Other responses seizures of land and other perceived injustices were more violent. Vigilantes, the KKK, violence of all types. For about 10 years, the South fell into near-tribal chaos, much like what we now see in Iraq. Occupying army, carpetbaggers, mercenaries, senseless violence, de-Baathification, clueless outsiders, nearly everyone suffering. After 25 more years, we began seeing Jim Crow. So the Civil War, Reconstruction, and reaction thereto is slowly coming to an end after only 100 years.
Slowly, through many individual actions, efforts, kindness, compassion, and cruelty the peoples of the South found ways to survive, slowly rebuild their families and their communities. Former slaves and indentures sometimes were forced to become sharecroppers for the land-owners who were labor starved, others acquired small farms on land where they and their ancestors had been slaves, possibly in return for helping farm the larger remaining property.
For over 100 years, the South had little remaining except the land; the families; the churches; the close communities that usually crossed racial divides; the poverty; the shared suffering, loss, deprivation; the well tended cemetaries; and the rich oral tradition so that no one should ever forget all those and all that was squandered.
The North also lost.
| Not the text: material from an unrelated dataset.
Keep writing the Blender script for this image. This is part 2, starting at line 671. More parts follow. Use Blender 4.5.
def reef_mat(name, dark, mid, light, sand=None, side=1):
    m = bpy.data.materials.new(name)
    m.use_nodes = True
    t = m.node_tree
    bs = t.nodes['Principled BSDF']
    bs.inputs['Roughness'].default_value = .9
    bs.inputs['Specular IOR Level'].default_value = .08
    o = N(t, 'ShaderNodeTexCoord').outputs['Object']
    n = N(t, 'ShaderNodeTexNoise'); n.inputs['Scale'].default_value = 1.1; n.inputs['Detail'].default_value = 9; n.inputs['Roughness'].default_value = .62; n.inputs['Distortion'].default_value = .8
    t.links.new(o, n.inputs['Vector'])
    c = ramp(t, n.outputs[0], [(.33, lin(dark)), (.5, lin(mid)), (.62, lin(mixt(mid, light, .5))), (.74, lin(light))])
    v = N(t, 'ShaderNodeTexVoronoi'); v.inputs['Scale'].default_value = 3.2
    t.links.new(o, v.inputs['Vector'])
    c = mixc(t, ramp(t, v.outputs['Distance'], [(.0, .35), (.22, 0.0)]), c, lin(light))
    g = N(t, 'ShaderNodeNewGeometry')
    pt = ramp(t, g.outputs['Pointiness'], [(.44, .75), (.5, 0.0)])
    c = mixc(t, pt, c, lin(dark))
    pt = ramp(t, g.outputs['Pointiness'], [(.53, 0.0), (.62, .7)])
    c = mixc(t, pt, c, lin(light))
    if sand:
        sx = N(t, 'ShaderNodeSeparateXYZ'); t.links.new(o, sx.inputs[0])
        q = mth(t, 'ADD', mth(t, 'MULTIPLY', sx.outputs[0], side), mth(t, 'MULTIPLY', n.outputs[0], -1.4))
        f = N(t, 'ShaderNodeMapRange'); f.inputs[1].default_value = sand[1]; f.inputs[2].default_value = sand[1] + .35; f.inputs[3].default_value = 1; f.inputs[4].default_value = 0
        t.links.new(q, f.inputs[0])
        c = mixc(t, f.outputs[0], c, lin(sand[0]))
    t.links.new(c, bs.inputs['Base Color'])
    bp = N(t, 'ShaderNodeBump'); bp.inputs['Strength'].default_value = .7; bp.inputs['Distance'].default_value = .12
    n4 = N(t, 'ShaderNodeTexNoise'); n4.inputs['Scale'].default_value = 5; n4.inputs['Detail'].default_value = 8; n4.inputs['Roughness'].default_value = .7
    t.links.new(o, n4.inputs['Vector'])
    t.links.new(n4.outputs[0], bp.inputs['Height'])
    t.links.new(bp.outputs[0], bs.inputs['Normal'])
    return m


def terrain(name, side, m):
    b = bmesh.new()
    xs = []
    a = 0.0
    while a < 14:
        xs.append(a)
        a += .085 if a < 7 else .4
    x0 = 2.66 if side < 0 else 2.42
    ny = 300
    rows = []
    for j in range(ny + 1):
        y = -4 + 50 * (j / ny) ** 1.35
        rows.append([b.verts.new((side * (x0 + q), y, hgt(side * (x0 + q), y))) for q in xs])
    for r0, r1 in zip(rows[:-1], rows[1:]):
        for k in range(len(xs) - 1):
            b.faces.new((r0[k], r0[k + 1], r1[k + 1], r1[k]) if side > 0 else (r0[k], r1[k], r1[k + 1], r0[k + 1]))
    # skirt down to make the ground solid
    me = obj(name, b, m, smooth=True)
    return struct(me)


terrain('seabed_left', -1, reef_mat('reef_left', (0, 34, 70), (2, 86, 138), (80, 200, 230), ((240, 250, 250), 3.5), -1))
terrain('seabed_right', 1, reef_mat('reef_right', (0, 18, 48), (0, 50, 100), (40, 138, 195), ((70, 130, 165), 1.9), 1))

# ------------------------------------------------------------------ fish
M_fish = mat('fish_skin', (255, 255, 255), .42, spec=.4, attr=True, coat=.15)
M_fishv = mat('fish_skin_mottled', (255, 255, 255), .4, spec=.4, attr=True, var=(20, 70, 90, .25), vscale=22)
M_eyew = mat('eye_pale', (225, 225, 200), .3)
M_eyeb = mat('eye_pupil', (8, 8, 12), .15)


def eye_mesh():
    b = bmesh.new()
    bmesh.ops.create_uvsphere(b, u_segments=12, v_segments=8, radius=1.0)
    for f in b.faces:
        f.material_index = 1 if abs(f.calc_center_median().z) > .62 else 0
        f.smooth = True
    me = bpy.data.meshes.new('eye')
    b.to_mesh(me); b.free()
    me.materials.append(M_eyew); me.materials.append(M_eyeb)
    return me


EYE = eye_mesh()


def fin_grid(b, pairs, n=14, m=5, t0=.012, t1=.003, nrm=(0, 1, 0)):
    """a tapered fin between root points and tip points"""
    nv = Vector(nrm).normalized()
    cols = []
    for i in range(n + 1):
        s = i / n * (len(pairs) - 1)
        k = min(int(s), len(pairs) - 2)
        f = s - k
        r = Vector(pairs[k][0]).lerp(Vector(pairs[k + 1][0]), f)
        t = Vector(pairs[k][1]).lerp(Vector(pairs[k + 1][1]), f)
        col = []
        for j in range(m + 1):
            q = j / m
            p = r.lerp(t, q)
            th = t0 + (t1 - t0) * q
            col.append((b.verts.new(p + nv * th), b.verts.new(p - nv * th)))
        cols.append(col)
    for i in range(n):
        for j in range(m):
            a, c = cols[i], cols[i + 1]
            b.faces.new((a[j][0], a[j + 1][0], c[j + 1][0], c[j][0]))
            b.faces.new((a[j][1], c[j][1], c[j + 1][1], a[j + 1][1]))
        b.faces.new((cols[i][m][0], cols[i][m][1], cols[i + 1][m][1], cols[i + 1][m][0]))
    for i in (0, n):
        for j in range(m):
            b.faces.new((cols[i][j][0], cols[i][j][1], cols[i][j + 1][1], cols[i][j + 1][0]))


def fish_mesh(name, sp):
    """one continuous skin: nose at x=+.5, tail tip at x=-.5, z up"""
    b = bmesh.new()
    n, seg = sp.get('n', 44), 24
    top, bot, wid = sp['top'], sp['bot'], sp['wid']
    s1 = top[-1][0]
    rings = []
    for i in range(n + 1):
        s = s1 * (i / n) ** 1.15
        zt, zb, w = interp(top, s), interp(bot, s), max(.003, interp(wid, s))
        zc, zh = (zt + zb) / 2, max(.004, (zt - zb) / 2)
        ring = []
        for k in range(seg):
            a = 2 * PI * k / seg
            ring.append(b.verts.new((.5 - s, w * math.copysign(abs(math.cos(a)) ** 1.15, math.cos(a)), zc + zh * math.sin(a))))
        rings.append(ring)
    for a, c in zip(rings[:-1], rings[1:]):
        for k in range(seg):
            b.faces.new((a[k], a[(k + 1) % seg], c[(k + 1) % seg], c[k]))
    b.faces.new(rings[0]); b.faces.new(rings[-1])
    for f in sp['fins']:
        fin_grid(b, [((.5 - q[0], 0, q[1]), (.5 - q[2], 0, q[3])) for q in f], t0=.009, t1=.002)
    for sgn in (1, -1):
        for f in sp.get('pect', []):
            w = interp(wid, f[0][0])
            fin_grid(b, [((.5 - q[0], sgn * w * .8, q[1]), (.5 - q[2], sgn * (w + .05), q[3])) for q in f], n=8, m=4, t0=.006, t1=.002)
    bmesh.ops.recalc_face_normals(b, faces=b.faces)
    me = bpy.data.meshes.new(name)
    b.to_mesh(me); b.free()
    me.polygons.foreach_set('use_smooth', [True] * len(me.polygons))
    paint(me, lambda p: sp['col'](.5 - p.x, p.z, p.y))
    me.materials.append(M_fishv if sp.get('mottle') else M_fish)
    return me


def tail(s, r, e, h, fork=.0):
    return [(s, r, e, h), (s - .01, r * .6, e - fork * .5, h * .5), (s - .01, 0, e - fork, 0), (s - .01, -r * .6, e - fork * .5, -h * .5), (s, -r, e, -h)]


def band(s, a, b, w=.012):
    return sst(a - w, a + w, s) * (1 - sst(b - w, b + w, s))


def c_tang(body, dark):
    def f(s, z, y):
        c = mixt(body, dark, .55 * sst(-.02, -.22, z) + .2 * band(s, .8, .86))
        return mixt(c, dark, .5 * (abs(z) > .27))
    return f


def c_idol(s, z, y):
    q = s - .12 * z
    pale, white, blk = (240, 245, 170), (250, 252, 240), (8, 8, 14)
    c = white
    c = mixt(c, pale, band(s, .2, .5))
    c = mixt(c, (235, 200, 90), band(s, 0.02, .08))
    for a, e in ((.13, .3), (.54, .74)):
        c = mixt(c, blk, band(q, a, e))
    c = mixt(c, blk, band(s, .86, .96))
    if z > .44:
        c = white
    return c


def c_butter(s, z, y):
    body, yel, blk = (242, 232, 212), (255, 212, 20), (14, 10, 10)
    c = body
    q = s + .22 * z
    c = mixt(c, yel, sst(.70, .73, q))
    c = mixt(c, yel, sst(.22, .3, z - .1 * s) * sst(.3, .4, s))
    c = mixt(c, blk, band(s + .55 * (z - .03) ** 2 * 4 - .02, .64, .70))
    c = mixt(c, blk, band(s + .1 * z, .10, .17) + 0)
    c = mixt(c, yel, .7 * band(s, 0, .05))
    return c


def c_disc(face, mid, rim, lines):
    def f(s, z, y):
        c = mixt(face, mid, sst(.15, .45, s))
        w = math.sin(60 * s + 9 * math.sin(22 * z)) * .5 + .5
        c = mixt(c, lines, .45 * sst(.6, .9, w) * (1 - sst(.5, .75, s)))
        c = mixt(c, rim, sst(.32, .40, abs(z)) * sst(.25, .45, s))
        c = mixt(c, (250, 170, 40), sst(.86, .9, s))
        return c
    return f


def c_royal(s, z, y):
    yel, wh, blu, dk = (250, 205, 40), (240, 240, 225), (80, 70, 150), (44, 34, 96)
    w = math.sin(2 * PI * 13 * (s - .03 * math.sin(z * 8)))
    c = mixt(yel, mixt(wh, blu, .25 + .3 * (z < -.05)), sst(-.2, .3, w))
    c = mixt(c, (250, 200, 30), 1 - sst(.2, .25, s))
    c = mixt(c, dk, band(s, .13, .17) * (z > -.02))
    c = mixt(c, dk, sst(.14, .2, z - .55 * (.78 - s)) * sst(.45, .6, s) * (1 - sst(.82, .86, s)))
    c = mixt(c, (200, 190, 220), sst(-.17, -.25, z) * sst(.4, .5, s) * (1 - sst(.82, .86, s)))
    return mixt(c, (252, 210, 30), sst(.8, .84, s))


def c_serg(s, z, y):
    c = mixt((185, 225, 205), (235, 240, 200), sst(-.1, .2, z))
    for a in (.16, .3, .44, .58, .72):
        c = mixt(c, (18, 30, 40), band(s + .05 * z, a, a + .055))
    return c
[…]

In 1860, the South provided over 80% of all the revenue of the US Government, mostly on import/export levies. One of the South's grievances leading up to the War had been the North continuing to raise taxes to provide services to the North's rapidly growing population and fledgling industries. Every party, North and South, public and private, was now broke.
So did a few acquire great wealth. A couple in NC did: Duke and Reynolds with tobacco; a few from the North in textiles; one or two through marriage to Norther industrialists.